El les dijo: “¿Qué comentaban por el camino?”. Ellos se detuvieron, con el semblante triste, 
y uno de ellos, llamado Cleofás, le respondió: “¡Tú eres el único forastero en Jerusalén que ignora lo que pasó en estos días!”. 
“¿Qué cosa?”, les preguntó. Ellos respondieron: “Lo referente a Jesús, el Nazareno, que fue un profeta poderoso en obras y en palabras delante de Dios y de todo el pueblo, 
y cómo nuestros sumos sacerdotes y nuestros jefes lo entregaron para ser condenado a muerte y lo crucificaron. 
Nosotros esperábamos que fuera él quien librara a Israel. Pero a todo esto ya van tres días que sucedieron estas cosas. 
Es verdad que algunas mujeres que están con nosotros nos han desconcertado: ellas fueron de madrugada al sepulcro 
y al no hallar el cuerpo de Jesús, volvieron diciendo que se les habían aparecido unos ángeles, asegurándoles que él está vivo. 
Algunos de los nuestros fueron al sepulcro y encontraron todo como las mujeres habían dicho. Pero a él no lo vieron”. 
Jesús les dijo: “¡Hombres duros de entendimiento, cómo les cuesta creer todo lo que anunciaron los profetas! 
¿No era necesario que el Mesías soportara esos sufrimientos para entrar en su gloria?” 
Y comenzando por Moisés y continuando con todos los profetas, les interpretó en todas las Escrituras lo que se refería a él. 
Cuando llegaron cerca del pueblo adonde iban, Jesús hizo ademán de seguir adelante. 
Pero ellos le insistieron: “Quédate con nosotros, porque ya es tarde y el día se acaba”. El entró y se quedó con ellos. 
Y estando a la mesa, tomó el pan y pronunció la bendición; luego lo partió y se lo dio. 
Entonces los ojos de los discípulos se abrieron y lo reconocieron, pero él había desaparecido de su vista. 
Y se decían: “¿No ardía acaso nuestro corazón, mientras nos hablaba en el camino y nos explicaba las Escrituras?”. 
En ese mismo momento, se pusieron en camino y regresaron a Jerusalén. Allí encontraron reunidos a los Once y a los demás que estaban con ellos, 
y estos les dijeron: “Es verdad, ¡el Señor ha resucitado y se apareció a Simón!”. 
Ellos, por su parte, contaron lo que les había pasado en el camino y cómo lo habían reconocido al partir el pan.”

Lucas 24,13-35.


 

¿Cuantas veces somos nosotros como esos discípulos de Emaús? Cansados en el camino, tristes, sin esperanza, sin ganas de creer. ¿Cuantas veces Jesús camina en medio nuestro y no nos damos cuenta? Nos acompaña sin que sepamos, y cuando lo reconocemos se va, solo queda mostrar nuestro testimonio. La alegría de saber a Xto vivo!


El señor desapareció.

Como en el caso de Magdalena, no se dejo tocar.

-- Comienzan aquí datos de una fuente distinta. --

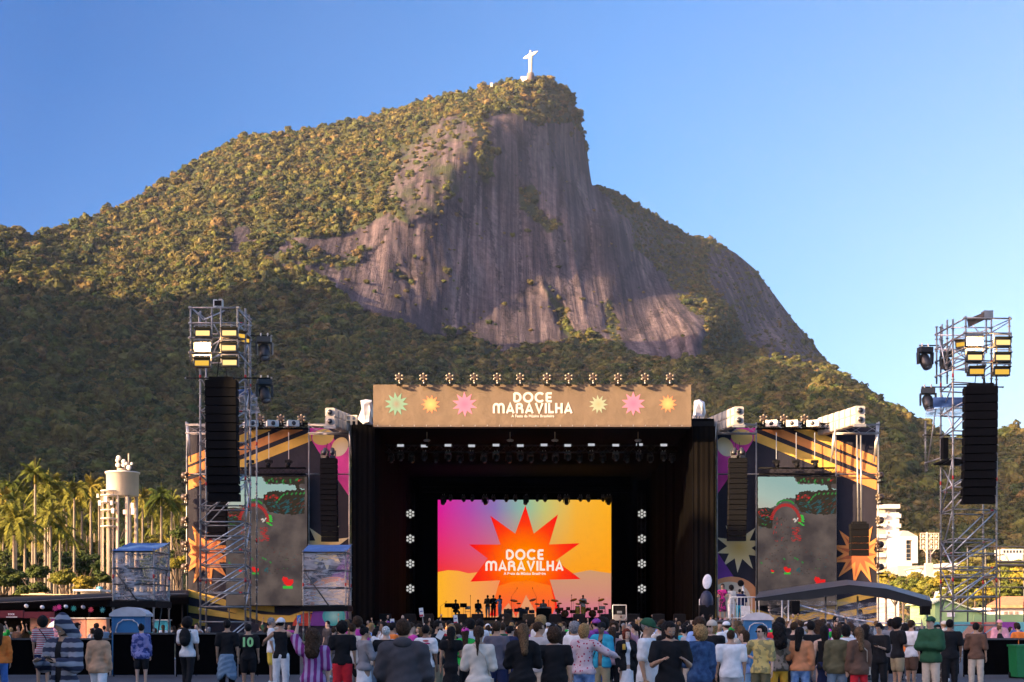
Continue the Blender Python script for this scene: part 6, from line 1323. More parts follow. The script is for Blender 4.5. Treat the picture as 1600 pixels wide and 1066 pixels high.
CM = {}; PHL = {'person in a grey and navy':'phone held by the person in the grey and navy hooded jacket','person with a big mass of':'phone raised by the person in the purple striped shirt'}
PHL = {k_[:24]:v_ for k_,v_ in PHL.items()}
def clothm(key, col, pat=None, col2=None):
    """fabric; pat draws stripes, checks or blotches in the weave"""
    if pat is None and key in CM: return CM[key]
    m = mat('fabric_'+key.replace(' ','_'), col, .85, scale=9, var=.12, spec=.2, bump=.7)
    if pat:
        nt = m.node_tree; N = nt.nodes; L = nt.links; b = N['Principled BSDF']; tc = N.new('ShaderNodeTexCoord'); mx = N.new('ShaderNodeMixRGB'); mx.inputs[1].default_value = (*col,1); mx.inputs[2].default_value = (*col2,1)
        cr = N.new('ShaderNodeValToRGB'); cr.color_ramp.interpolation = 'CONSTANT'; cr.color_ramp.elements[1].position = .5
        if pat in ('hstripe','vstripe','bands'):
            w_ = N.new('ShaderNodeTexWave'); w_.bands_direction = 'X' if pat=='vstripe' else 'Z'; w_.inputs['Scale'].default_value = {'hstripe':5.5,'vstripe':3.2,'bands':2.7}[pat]; w_.inputs['Distortion'].default_value = 1.2 if pat=='vstripe' else .3; L.new(tc.outputs['Object'],w_.inputs['Vector']); src = w_.outputs['Fac']
        elif pat == 'dots':
            w_ = N.new('ShaderNodeTexVoronoi'); w_.inputs['Scale'].default_value = 16; L.new(tc.outputs['Object'],w_.inputs['Vector']); src = w_.outputs['Distance']; cr.color_ramp.elements[0].color = (1,1,1,1); cr.color_ramp.elements[1].color = (0,0,0,1); cr.color_ramp.elements[1].position = .26
        else:
            w_ = N.new('ShaderNodeTexNoise'); w_.inputs['Scale'].default_value = {'camo':7,'leaf':9,'denim':14}[pat]; w_.inputs['Detail'].default_value = 2; L.new(tc.outputs['Object'],w_.inputs['Vector']); src = w_.outputs[0]
        if pat == 'bands':
            w2 = N.new('ShaderNodeTexWave'); w2.bands_direction = 'X'; w2.inputs['Scale'].default_value = 3.4; L.new(tc.outputs['Object'],w2.inputs['Vector']); ml = N.new('ShaderNodeMath'); ml.operation = 'MULTIPLY_ADD'; ml.inputs[1].default_value = .15; L.new(w2.outputs['Fac'],ml.inputs[0]); m3 = N.new('ShaderNodeMath'); m3.operation = 'MULTIPLY'; m3.inputs[1].default_value = .85; L.new(w_.outputs['Fac'],m3.inputs[0]); L.new(m3.outputs[0],ml.inputs[2]); src = ml.outputs[0]; cr.color_ramp.interpolation = 'LINEAR'; cr.color_ramp.elements[0].position = .40; cr.color_ramp.elements[1].position = .60
        if pat == 'denim': cr.color_ramp.interpolation = 'LINEAR'; cr.color_ramp.elements[0].position = .3; cr.color_ramp.elements[1].position = .7
        L.new(src,cr.inputs[0]); L.new(cr.outputs[0],mx.inputs[0]); L.new(mx.outputs[0],b.inputs['Base Color'])
    CM[key] = m; return m
C = {'white':(.80,.78,.78),'black':(.012,.012,.014),'grey':(.20,.19,.20),'dark grey':(.055,.05,.055),'light grey':(.36,.34,.34),'navy':(.014,.02,.06),'blue':(.05,.12,.32),'denim':(.13,.19,.26),'light denim':(.22,.34,.48),'light blue':(.28,.38,.66),'red':(.50,.02,.03),'orange':(.65,.16,.03),'rust':(.50,.20,.09),'tan':(.42,.25,.15),'yellow':(.65,.42,.06),'mustard':(.55,.28,.03),'green':(.02,.35,.05),'dark green':(.02,.07,.035),'olive':(.10,.09,.05),'pink':(.62,.28,.32),'magenta':(.5,.05,.28),'purple':(.20,.05,.24),'brown':(.11,.06,.04),'beige':(.46,.38,.30),'cream':(.58,.50,.42),'teal':(.03,.28,.40),'turquoise':(.05,.42,.48),'khaki':(.28,.22,.13),'lime':(.35,.65,.05)}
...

Pero no hacía falta, los corazones ya se habían tocado.

La presencia corporal no era necesaria, podía incluso ser un obstáculo, ¡Ahora era el tiempo del Espíritu!

Y porque estaban llenos del Espíritu, ya no podían callar, como les pasó a los apóstoles el día de Pentecostés.

Iniciaron la vuelta de Emaús a Jerusalén, pero renovados; ¡Todo al revés! Donde antes había noche, ahora hay día. Donde antes había tristeza ahora hay alegría. Donde antes habia incredulidad, ahora hay fe. Donde antes había desperazna, ahora hay esperanza y entusiasmo.

Y corren; no podían esperar a que pasara la noche, ¿¡Cómo iban a dormir sin que los otros lo supieran?! ¡Hay que ver como corrían! Y canraban mintras corrian… ¡Vaya sorpresa grande que les iban a dar!

La fe tiene que se contagiosa. La luz no se puede esconder, y menos el fuego; si el corazón está en llamas, SE TIENE QUE NOTAR!